Revolut data breach: 50,000+ users affected

Revolut, the fintech company behing the popular banking app of the same name, has suffered a data breach, which has been followed by phishing attacks aimed at taking advantage of the situation.

Revolut data breach

About the Revolut data breach

Revolut customers began noticing something was wrong on September 11, when some of them reported receiving “inappropriate wording via chat.”

A few days later, some users received an alert via email saying their account was affected following a cyberattack.

“We recently received a highly targeted cyber attack from an unauthorized third party that may have gained access to some of your information for a short period of time,” the alert said.

The attackers did not manage to access fund, credit card details, PINs or passwords, Revolut noted, but they had access to affected users’ personal data.

Since Revolut operates as a registered bank in Lithuania, Lithuania’s State Data Protection Inspectorate revealed on Tuesday that Revolut Bank suffered a data breach, that access to the database was obtained via social engineering methods, and that the data of 50,150 customers worldwide (20,687 of them in European Economic Area) has potentially been compromised.

This data includes names, addresses, email addresses, telephone numbers, part of the payment card data (part of it was “masked”), and account details.

Revolut users targeted by phishing via SMS

In its data breach notice to affected users, Revolut warned them to “be especially vigilant for any suspicious activity, including suspicious emails, phone calls or messages,” and said that it would not call or text them regarding this incident.

“Be extremely wary of any attempt to contact you. We will never ask you for your details or passwords,” the company emphasized.

A few days later, customers started receiving SMS phishing (smishing) messages, though they do not appear to be aimed just at those affected by this breach.

The phishing page to which the link points is still up. Users who follow the link are first faced with a security challenge asking them to confirm they are not a robot and then are asked to solve a visual CAPTCHA. Finally, they are taken through a set of well crafted pages asking them to log into Revolut by entering their phone number, passcode, full name, email address, date of birth, and the info related to the debit card attached to their account.

According to Report Smishing, a smishing research project run by Sharad Agarwal, a Ph.D student at University College London, the same IP address hosted another Revolut-themed smishing URL a month ago.

“Dwell time (the amount of time the attacker is in the environment) plays a significant role in the scope and impact of a breach. Rapid detection and response to contain the threat exponentially lowers the cost and time associated with remediation. The fact that Revolut was able to act quickly in this situation certainly has a great impact on the extent of the damage the attacker was able to carry out,” noted Randy Watkins, CTO at Critical Start.

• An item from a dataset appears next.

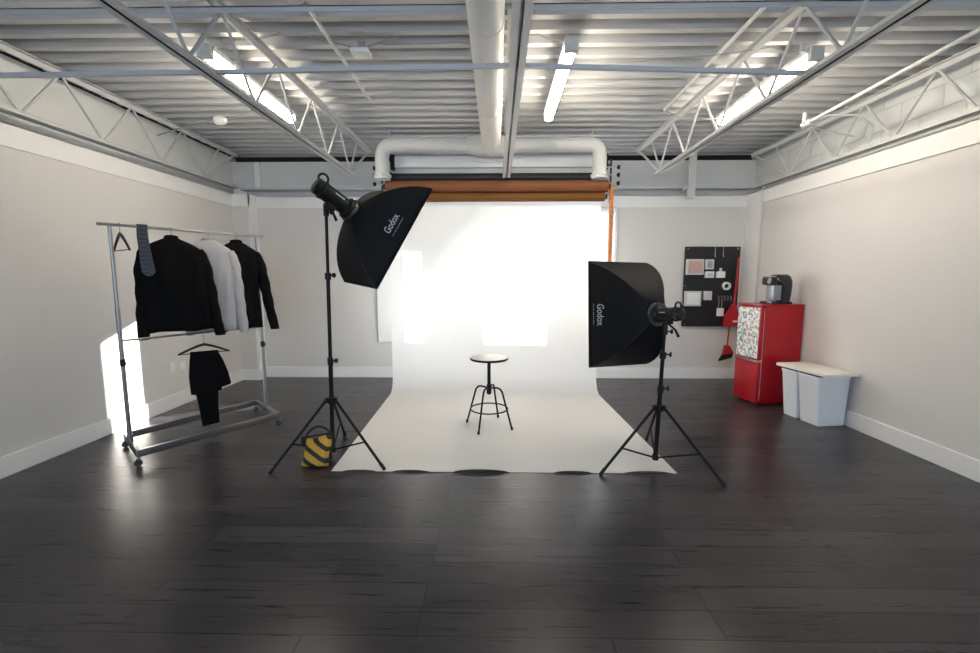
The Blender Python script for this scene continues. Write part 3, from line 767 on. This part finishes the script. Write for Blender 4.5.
def garment(name, label, cat, s, m, ztop, hem, sh_w, body_w, sleeve_l, sleeve_out, collar=True, grp='jackets and shirt on the rack', lo=(0, 0), seed=0, cuffz=None, depth=1.):
    rnd = random.Random(seed)
    c = rp(s); c = Vector((c.x, c.y, 0))
    t = thing(name, label, cat, (c.x, c.y, ztop), grp)
    H_ = ztop-hem
    prof = [(0, .042, .04), (.018, .052, .045), (.035, .085, .052), (.06, .5*sh_w*.58, .055), (.09, .5*sh_w*.80, .062), (.12, .5*sh_w*.95, .07), (.16, .5*sh_w, .072), (.24, .5*body_w*1.0, .078),
            (.34, .5*body_w*.97, .08), (.48, .5*body_w*.95, .078), (.62, .5*body_w*1.0, .078), (.78, .5*body_w*1.04, .078), (H_-.01, .5*body_w*1.06, .078), (H_, .5*body_w*1.05, .07)]
    rings = []; N_ = 56
    # interpolate
    zz = []
    for i in range(len(prof)-1):
        (z0, a0, b0), (z1, a1, b1) = prof[i], prof[i+1]
        m_ = max(1, int((z1-z0)/.035))
        for k in range(m_): f = k/m_; zz.append((z0+(z1-z0)*f, a0+(a1-a0)*f, b0+(b1-b0)*f))
    zz.append(prof[-1])
    p1, p2, p3 = rnd.random()*6, rnd.random()*6, rnd.random()*6
    for (dz, hw, hd) in zz:
        amp = .010*min(1, max(0, (dz-.05)/.3))
        r = []
        for j in range(N_):
            a = 2*PI*j/N_; ca, sa = math.cos(a), math.sin(a)
            ex = abs(ca)**.85*(1 if ca >= 0 else -1); ey = abs(sa)**.75*(1 if sa >= 0 else -1)
            fold = amp*(math.sin(7*a+p1+dz*4)+.6*math.sin(13*a+p2-dz*7)+.5*math.sin(3*a+p3+dz*11))
            x = ex*hw; y = ey*(hd*depth+fold)
            hemw = .008*math.sin(5*a+p2) if dz > H_-.03 else 0
            r.append(c+w*x+nn*y+Vector((0, 0, ztop-dz+hemw)))
        rings.append(r)
    MB().loft(rings).build('body', m, t, smooth=70)
    if collar:
        P = [c+w*(.046*math.cos(k/20*2*PI))+nn*(.042*math.sin(k/20*2*PI))+V(0, 0, ztop-.012+.010*math.sin(k/20*2*PI)) for k in range(20)]
        MB().tube(P, .011, 8, closed=True).build('collar', m, t)
    for sg in (-1, 1):
        rr = []; n_ = 18
        L = sleeve_l; out = sleeve_out[0 if sg < 0 else 1]
        for i in range(n_+1):
            f = i/n_
            cx = sg*(.5*sh_w-.045+.035*min(1, f*5)+out*f)
            zc = ztop-.125-(L-.04)*f
            yf = -.01+.045*f*f-.02*math.sin(f*PI)
            ru = .056*(1-.22*f)*(1 if f > .03 else .75); rv = .062*(1-.2*f)
            if m == 'shirt' and f > .9: ru *= .85; rv *= .85
            ring = []
            for j in range(20):
                a = 2*PI*j/20
                wr = 1+.10*math.sin(i*1.5+2*a+seed)*math.sin(f*PI)+.05*math.sin(3*a+i*.8)
                ring.append(c+w*(cx+math.cos(a)*ru*wr)+nn*(yf+math.sin(a)*rv*wr)+V(0, 0, zc+math.cos(a)*sg*.02*(1-f)))
            rr.append(ring)
        sl = MB().loft(rr).build('sleeve', m, t, smooth=70)
        if m == 'shirt':
            cf = rr[-3][0]; cc = sum(rr[-2], Vector())/20
            MB().loft([[cc+(q-cc)*1.04+V(0, 0, .03) for q in rr[-2]], [cc+(q-cc)*1.06-V(0, 0, .03) for q in rr[-2]]]).build('cuff', m, sl, smooth=60)
    return t
s1, s2, s3 = dist((-2.945, 4.019))-.04, dist((-2.804, 4.254)), dist((-2.665, 4.48))
garment('suit_jacket', 'black jacket, nearest of the two on the rack, beside the tie', 'jacket', s1, 'cloth', 1.925, 1.06, .47, .54, .84, (.035, .10), seed=1)
garment('dress_shirt', 'white long-sleeved shirt hanging between the two black jackets', 'shirt', s2, 'shirt', 1.925, 1.03, .42, .41, .84, (0, .055), seed=2, depth=.85)
garment('suit_jacket', 'black jacket at the far right end of the clothes rack', 'jacket', s3, 'cloth', 1.925, 1.03, .41, .38, .84, (-.02, .115), seed=3)
hanger(rp(s1), 'black hanger inside the nearest black jacket', hw=.17)
hanger(rp(s2), 'black hanger inside the white shirt', hw=.17)
hanger(rp(s3), 'black hanger inside the far black jacket', hw=.17)
hp_ = rp(dist((-3.158, 3.664)))
hanger(hp_, 'empty dark hanger at the left end of the rack', hw=.2, drop=.14, wd=Vector((.83, -.56, 0)))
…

“We are seeing more and more attacks using social engineering and we will surely continue to see them happening. Social engineering is so successful because most employees just want to do their jobs and help others. While the resulting second-wave phishing attack wasn’t the likely motive in this case, secondary outreach directly to the end user is always a possibility when it comes to these types attacks. Likely, the attackers would have preferred to get the information they wanted directly from Revolut, but with the information they were able to gain access to, they can significantly raise their chances of phishing the end users.”